As course participants, the cohort hears expert presentations, spends time in brainstorming and discussion, and completes reflective writing assignments focused on goal-setting. Each participant receives a small stipend, covered by $25,000 in program funding from the provost’s office and a $5,000 Faculty Learning Communities grant from the CSU Chancellor’s Office.

The program was born out of Oppy’s participation last year in the American Council of Education’s (ACE) Fellows program, which develops leadership skills in academic professionals. Working closely with President Paul Zingg, Provost and Vice President for Academic Affairs Belle Wei, and Associate Vice President for Faculty Affairs Wenshu Lee, Oppy helped developed the pilot curriculum, which focuses on management skills and strategic planning. The group is collectively reading the American Council on Education’s book, “The Department Chair as Academic Leader.” Reflection papers are completed at the start and end of the semester through Blackboard Learn.

Most new chairs get a one-day introduction to the role. {Brian Oppy, Psychology}

“Most new chairs get a one-day introduction to the role,” Oppy explained. “We tend to get bogged down in the administrative duties and spend a lot of our time reacting to crises. In this program, we’re focusing on what it takes to lead versus manage a department, and look ahead at some of the bigger issues and trends in higher education.” Some of those trends might include relieving course bottlenecking, the role of online learning, leveraging resources, and nowadays, fundraising. The program's goal is to help chairs become strategic in their leadership, he said.

Oppy points out that the University lost two deans last year to provost positions in the CSU: former College of Behavioral and Social Sciences Dean Gayle Hutchinson (Channel Islands) and former College of Natural Sciences Dean Frederika Harmsen (Sacramento State). While their appointments speak volumes about the quality of those administrators and the University, their absences necessarily create holes in its leadership fabric. One of the program’s goals is to train up leaders on campus, to maintain continuity when administrators are appointed to positions at other campuses.

“We need people who are committed to the academic mission of the CSU,” he said. “Faculty who are already a part of the culture here are likely to have a greater personal and professional investment in the University than those who are not.”

For Provost Wei, the course complements trainings offered by the Center for Excellence in Learning and Teaching (CELT). The choice to target chairs was a natural one, she says, as they play an important role in working with faculty, advising students, and handling administrative duties.

There is a lot we can learn from each other. {Susan Wiesinger, Journalism and Public Relations}

“The role presents a new set of responsibilities and requires a different skill set,” she said. “Because of chairs' unique position in the academic structure, we can have a big impact.”

That impact is already being felt by program participant Susan Wiesinger, who has served as Chair of the Department of Journalism and Public Relations since 2011. Like others in her role, she juggles a multitude of responsibilities and challenges, including dwindling faculty and resources.

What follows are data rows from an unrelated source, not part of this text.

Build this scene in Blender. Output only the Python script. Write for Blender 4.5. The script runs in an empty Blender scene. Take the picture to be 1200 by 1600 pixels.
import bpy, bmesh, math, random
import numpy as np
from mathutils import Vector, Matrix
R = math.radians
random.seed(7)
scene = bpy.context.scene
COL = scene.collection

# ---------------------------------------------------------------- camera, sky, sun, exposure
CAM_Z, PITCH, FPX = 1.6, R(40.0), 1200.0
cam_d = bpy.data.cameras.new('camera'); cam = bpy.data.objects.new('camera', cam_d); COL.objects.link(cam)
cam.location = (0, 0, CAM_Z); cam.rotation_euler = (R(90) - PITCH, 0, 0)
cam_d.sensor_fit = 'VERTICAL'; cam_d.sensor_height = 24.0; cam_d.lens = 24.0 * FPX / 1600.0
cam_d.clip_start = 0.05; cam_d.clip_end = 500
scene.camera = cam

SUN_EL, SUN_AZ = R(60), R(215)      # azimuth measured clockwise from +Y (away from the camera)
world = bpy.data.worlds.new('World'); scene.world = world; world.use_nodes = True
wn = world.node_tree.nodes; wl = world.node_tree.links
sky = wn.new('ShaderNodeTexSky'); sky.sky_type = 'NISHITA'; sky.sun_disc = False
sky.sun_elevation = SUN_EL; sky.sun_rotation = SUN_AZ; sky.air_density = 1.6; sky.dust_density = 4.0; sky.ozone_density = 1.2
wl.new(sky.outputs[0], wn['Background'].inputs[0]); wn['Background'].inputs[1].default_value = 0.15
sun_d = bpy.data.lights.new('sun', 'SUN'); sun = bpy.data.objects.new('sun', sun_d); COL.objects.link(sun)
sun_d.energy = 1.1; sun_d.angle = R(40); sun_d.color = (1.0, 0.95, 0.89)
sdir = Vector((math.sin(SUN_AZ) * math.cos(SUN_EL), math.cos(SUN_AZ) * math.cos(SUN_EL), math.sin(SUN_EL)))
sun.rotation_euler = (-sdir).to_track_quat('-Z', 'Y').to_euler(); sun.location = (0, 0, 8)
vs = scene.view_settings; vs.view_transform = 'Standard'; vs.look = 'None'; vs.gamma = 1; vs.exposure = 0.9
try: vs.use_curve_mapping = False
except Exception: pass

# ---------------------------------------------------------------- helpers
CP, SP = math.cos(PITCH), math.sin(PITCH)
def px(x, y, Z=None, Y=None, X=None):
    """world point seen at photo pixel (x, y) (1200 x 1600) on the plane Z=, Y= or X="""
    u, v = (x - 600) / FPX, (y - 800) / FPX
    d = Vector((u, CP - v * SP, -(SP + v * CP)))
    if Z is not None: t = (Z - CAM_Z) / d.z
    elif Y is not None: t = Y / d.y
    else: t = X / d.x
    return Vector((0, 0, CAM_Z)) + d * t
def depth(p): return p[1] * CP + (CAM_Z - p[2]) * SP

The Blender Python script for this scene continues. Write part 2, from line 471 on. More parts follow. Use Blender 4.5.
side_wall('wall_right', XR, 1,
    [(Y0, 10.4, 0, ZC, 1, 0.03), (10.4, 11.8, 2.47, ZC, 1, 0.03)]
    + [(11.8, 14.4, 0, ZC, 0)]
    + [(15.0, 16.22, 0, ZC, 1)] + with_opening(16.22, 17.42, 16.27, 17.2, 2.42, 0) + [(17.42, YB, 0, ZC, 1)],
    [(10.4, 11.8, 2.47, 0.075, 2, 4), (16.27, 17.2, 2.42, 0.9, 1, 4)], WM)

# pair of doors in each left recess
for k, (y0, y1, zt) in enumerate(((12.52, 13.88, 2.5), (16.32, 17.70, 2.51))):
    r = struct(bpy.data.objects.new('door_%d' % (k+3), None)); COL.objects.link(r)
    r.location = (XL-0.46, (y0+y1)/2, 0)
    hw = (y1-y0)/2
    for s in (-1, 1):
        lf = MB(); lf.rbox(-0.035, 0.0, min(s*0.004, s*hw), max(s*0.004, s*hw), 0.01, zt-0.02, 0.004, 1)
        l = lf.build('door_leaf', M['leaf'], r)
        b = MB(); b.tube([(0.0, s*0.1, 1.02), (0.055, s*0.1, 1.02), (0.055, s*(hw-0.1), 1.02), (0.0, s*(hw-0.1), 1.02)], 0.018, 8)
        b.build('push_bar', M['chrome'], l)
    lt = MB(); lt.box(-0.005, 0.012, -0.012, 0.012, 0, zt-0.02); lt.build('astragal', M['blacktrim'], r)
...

She recently agreed to serve another three-year term as chair and said she wanted to be part of the training because “there is a lot we can learn from each other.”

“We know the budgets are never going to be where they once were,” Wiesinger observed. “Fundraising is something we must embrace. Academia is on a course of change. One of the things we need to know is: How can a chair build alumni relationships?”

That is exactly the kind of questioning Oppy, Wei, and Lee are hoping to elicit, and respond to, in the coming months.